** start PROVIDED DATA **

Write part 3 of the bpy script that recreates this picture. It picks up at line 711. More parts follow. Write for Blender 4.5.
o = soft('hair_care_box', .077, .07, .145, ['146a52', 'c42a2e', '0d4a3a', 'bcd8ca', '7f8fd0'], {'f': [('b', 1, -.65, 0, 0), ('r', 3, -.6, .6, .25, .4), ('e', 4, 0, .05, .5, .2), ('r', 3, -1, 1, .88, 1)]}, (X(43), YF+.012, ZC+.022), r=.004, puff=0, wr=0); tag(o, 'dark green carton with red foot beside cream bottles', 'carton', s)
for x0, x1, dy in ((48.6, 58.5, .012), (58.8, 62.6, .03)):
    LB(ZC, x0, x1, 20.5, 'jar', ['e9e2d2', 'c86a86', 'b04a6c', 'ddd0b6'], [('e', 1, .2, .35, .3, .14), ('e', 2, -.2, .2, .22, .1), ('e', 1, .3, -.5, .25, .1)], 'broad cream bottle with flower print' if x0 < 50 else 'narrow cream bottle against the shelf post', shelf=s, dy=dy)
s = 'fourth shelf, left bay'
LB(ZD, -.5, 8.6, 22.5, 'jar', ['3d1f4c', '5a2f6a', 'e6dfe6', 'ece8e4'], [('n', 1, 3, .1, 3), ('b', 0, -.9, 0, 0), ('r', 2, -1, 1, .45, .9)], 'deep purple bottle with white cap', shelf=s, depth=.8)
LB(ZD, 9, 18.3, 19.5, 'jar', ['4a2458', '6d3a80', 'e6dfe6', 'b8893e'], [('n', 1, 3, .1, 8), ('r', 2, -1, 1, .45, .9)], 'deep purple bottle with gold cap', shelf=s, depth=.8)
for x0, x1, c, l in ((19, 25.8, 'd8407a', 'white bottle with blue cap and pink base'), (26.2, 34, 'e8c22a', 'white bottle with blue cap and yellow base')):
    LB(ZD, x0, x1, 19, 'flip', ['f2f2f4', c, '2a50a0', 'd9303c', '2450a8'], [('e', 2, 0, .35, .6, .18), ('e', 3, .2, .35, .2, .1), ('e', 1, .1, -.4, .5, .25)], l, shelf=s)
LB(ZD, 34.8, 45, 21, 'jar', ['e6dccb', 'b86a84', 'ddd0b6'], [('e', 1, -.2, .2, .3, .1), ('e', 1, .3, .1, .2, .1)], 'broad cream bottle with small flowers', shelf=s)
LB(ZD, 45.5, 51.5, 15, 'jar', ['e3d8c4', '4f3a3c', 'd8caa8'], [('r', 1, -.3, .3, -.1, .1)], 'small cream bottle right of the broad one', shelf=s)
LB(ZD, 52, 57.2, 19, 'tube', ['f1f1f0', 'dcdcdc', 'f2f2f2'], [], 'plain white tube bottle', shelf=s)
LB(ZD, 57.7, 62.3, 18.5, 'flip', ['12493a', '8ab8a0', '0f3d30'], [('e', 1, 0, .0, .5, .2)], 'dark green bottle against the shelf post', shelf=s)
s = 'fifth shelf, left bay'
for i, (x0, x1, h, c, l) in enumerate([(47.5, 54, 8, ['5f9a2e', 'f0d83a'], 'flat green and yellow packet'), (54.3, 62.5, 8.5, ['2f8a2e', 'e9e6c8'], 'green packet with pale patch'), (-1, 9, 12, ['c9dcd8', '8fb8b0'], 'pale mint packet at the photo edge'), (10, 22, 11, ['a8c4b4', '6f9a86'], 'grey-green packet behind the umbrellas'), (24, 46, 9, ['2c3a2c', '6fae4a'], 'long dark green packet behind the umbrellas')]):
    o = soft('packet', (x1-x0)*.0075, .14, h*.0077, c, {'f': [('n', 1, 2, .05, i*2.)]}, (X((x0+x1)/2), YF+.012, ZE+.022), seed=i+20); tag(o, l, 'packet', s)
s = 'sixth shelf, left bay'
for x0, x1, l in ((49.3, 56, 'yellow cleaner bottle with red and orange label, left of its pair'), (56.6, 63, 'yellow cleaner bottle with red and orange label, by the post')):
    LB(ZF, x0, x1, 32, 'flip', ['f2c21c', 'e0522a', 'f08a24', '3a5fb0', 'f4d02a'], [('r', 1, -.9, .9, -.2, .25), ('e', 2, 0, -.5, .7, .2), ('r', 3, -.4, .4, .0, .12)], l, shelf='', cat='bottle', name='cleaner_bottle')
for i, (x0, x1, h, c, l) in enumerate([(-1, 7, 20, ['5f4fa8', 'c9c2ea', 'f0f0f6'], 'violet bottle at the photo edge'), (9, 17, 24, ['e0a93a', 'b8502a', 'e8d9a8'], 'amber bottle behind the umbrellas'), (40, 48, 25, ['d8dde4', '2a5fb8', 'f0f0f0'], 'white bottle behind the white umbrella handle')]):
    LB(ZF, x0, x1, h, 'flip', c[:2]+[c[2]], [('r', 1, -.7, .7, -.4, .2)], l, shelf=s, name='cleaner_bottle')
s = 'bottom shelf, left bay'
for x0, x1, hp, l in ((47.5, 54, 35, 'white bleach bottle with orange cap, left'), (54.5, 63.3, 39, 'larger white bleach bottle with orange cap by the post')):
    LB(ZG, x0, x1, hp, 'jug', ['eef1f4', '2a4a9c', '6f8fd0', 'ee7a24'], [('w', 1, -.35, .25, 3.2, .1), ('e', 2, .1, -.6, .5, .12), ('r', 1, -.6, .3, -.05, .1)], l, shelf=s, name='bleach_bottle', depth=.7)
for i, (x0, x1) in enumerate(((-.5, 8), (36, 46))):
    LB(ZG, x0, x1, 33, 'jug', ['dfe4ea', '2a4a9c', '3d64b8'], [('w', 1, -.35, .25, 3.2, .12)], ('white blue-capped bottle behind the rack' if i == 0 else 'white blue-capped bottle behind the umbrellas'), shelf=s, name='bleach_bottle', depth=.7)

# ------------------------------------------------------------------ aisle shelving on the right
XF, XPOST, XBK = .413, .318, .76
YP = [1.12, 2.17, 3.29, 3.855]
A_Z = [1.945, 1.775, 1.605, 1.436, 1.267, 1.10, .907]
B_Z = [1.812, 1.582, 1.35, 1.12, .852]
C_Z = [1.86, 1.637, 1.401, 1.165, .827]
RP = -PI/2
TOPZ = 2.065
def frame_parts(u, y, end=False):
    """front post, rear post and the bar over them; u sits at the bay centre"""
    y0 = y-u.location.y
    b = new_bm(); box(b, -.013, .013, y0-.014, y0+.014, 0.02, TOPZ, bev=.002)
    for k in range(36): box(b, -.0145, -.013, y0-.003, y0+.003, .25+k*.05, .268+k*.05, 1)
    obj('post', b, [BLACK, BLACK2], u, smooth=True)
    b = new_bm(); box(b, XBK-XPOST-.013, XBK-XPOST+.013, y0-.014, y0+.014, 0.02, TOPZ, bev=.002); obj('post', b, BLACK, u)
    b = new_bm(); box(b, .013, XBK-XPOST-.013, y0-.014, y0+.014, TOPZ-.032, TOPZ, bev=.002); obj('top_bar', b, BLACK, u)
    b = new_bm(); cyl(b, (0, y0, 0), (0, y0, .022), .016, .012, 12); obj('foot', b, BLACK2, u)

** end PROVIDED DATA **

* _WHAT YOU SHOULD DO_: Your task is to print the whole listing again exactly.

* _SOLUTION TO THIS TASK_:
Write part 3 of the bpy script that recreates this picture. It picks up at line 711. More parts follow. Write for Blender 4.5.
o = soft('hair_care_box', .077, .07, .145, ['146a52', 'c42a2e', '0d4a3a', 'bcd8ca', '7f8fd0'], {'f': [('b', 1, -.65, 0, 0), ('r', 3, -.6, .6, .25, .4), ('e', 4, 0, .05, .5, .2), ('r', 3, -1, 1, .88, 1)]}, (X(43), YF+.012, ZC+.022), r=.004, puff=0, wr=0); tag(o, 'dark green carton with red foot beside cream bottles', 'carton', s)
for x0, x1, dy in ((48.6, 58.5, .012), (58.8, 62.6, .03)):
    LB(ZC, x0, x1, 20.5, 'jar', ['e9e2d2', 'c86a86', 'b04a6c', 'ddd0b6'], [('e', 1, .2, .35, .3, .14), ('e', 2, -.2, .2, .22, .1), ('e', 1, .3, -.5, .25, .1)], 'broad cream bottle with flower print' if x0 < 50 else 'narrow cream bottle against the shelf post', shelf=s, dy=dy)
s = 'fourth shelf, left bay'
LB(ZD, -.5, 8.6, 22.5, 'jar', ['3d1f4c', '5a2f6a', 'e6dfe6', 'ece8e4'], [('n', 1, 3, .1, 3), ('b', 0, -.9, 0, 0), ('r', 2, -1, 1, .45, .9)], 'deep purple bottle with white cap', shelf=s, depth=.8)
LB(ZD, 9, 18.3, 19.5, 'jar', ['4a2458', '6d3a80', 'e6dfe6', 'b8893e'], [('n', 1, 3, .1, 8), ('r', 2, -1, 1, .45, .9)], 'deep purple bottle with gold cap', shelf=s, depth=.8)
for x0, x1, c, l in ((19, 25.8, 'd8407a', 'white bottle with blue cap and pink base'), (26.2, 34, 'e8c22a', 'white bottle with blue cap and yellow base')):
    LB(ZD, x0, x1, 19, 'flip', ['f2f2f4', c, '2a50a0', 'd9303c', '2450a8'], [('e', 2, 0, .35, .6, .18), ('e', 3, .2, .35, .2, .1), ('e', 1, .1, -.4, .5, .25)], l, shelf=s)
LB(ZD, 34.8, 45, 21, 'jar', ['e6dccb', 'b86a84', 'ddd0b6'], [('e', 1, -.2, .2, .3, .1), ('e', 1, .3, .1, .2, .1)], 'broad cream bottle with small flowers', shelf=s)
LB(ZD, 45.5, 51.5, 15, 'jar', ['e3d8c4', '4f3a3c', 'd8caa8'], [('r', 1, -.3, .3, -.1, .1)], 'small cream bottle right of the broad one', shelf=s)
LB(ZD, 52, 57.2, 19, 'tube', ['f1f1f0', 'dcdcdc', 'f2f2f2'], [], 'plain white tube bottle', shelf=s)
LB(ZD, 57.7, 62.3, 18.5, 'flip', ['12493a', '8ab8a0', '0f3d30'], [('e', 1, 0, .0, .5, .2)], 'dark green bottle against the shelf post', shelf=s)
s = 'fifth shelf, left bay'
for i, (x0, x1, h, c, l) in enumerate([(47.5, 54, 8, ['5f9a2e', 'f0d83a'], 'flat green and yellow packet'), (54.3, 62.5, 8.5, ['2f8a2e', 'e9e6c8'], 'green packet with pale patch'), (-1, 9, 12, ['c9dcd8', '8fb8b0'], 'pale mint packet at the photo edge'), (10, 22, 11, ['a8c4b4', '6f9a86'], 'grey-green packet behind the umbrellas'), (24, 46, 9, ['2c3a2c', '6fae4a'], 'long dark green packet behind the umbrellas')]):
    o = soft('packet', (x1-x0)*.0075, .14, h*.0077, c, {'f': [('n', 1, 2, .05, i*2.)]}, (X((x0+x1)/2), YF+.012, ZE+.022), seed=i+20); tag(o, l, 'packet', s)
s = 'sixth shelf, left bay'
for x0, x1, l in ((49.3, 56, 'yellow cleaner bottle with red and orange label, left of its pair'), (56.6, 63, 'yellow cleaner bottle with red and orange label, by the post')):
    LB(ZF, x0, x1, 32, 'flip', ['f2c21c', 'e0522a', 'f08a24', '3a5fb0', 'f4d02a'], [('r', 1, -.9, .9, -.2, .25), ('e', 2, 0, -.5, .7, .2), ('r', 3, -.4, .4, .0, .12)], l, shelf='', cat='bottle', name='cleaner_bottle')
for i, (x0, x1, h, c, l) in enumerate([(-1, 7, 20, ['5f4fa8', 'c9c2ea', 'f0f0f6'], 'violet bottle at the photo edge'), (9, 17, 24, ['e0a93a', 'b8502a', 'e8d9a8'], 'amber bottle behind the umbrellas'), (40, 48, 25, ['d8dde4', '2a5fb8', 'f0f0f0'], 'white bottle behind the white umbrella handle')]):
    LB(ZF, x0, x1, h, 'flip', c[:2]+[c[2]], [('r', 1, -.7, .7, -.4, .2)], l, shelf=s, name='cleaner_bottle')
s = 'bottom shelf, left bay'
for x0, x1, hp, l in ((47.5, 54, 35, 'white bleach bottle with orange cap, left'), (54.5, 63.3, 39, 'larger white bleach bottle with orange cap by the post')):
    LB(ZG, x0, x1, hp, 'jug', ['eef1f4', '2a4a9c', '6f8fd0', 'ee7a24'], [('w', 1, -.35, .25, 3.2, .1), ('e', 2, .1, -.6, .5, .12), ('r', 1, -.6, .3, -.05, .1)], l, shelf=s, name='bleach_bottle', depth=.7)
for i, (x0, x1) in enumerate(((-.5, 8), (36, 46))):
    LB(ZG, x0, x1, 33, 'jug', ['dfe4ea', '2a4a9c', '3d64b8'], [('w', 1, -.35, .25, 3.2, .12)], ('white blue-capped bottle behind the rack' if i == 0 else 'white blue-capped bottle behind the umbrellas'), shelf=s, name='bleach_bottle', depth=.7)

# ------------------------------------------------------------------ aisle shelving on the right
XF, XPOST, XBK = .413, .318, .76
YP = [1.12, 2.17, 3.29, 3.855]
A_Z = [1.945, 1.775, 1.605, 1.436, 1.267, 1.10, .907]
B_Z = [1.812, 1.582, 1.35, 1.12, .852]
C_Z = [1.86, 1.637, 1.401, 1.165, .827]
RP = -PI/2
TOPZ = 2.065
def frame_parts(u, y, end=False):
    """front post, rear post and the bar over them; u sits at the bay centre"""
    y0 = y-u.location.y
    b = new_bm(); box(b, -.013, .013, y0-.014, y0+.014, 0.02, TOPZ, bev=.002)
    for k in range(36): box(b, -.0145, -.013, y0-.003, y0+.003, .25+k*.05, .268+k*.05, 1)
    obj('post', b, [BLACK, BLACK2], u, smooth=True)
    b = new_bm(); box(b, XBK-XPOST-.013, XBK-XPOST+.013, y0-.014, y0+.014, 0.02, TOPZ, bev=.002); obj('post', b, BLACK, u)
    b = new_bm(); box(b, .013, XBK-XPOST-.013, y0-.014, y0+.014, TOPZ-.032, TOPZ, bev=.002); obj('top_bar', b, BLACK, u)
    b = new_bm(); cyl(b, (0, y0, 0), (0, y0, .022), .016, .012, 12); obj('foot', b, BLACK2, u)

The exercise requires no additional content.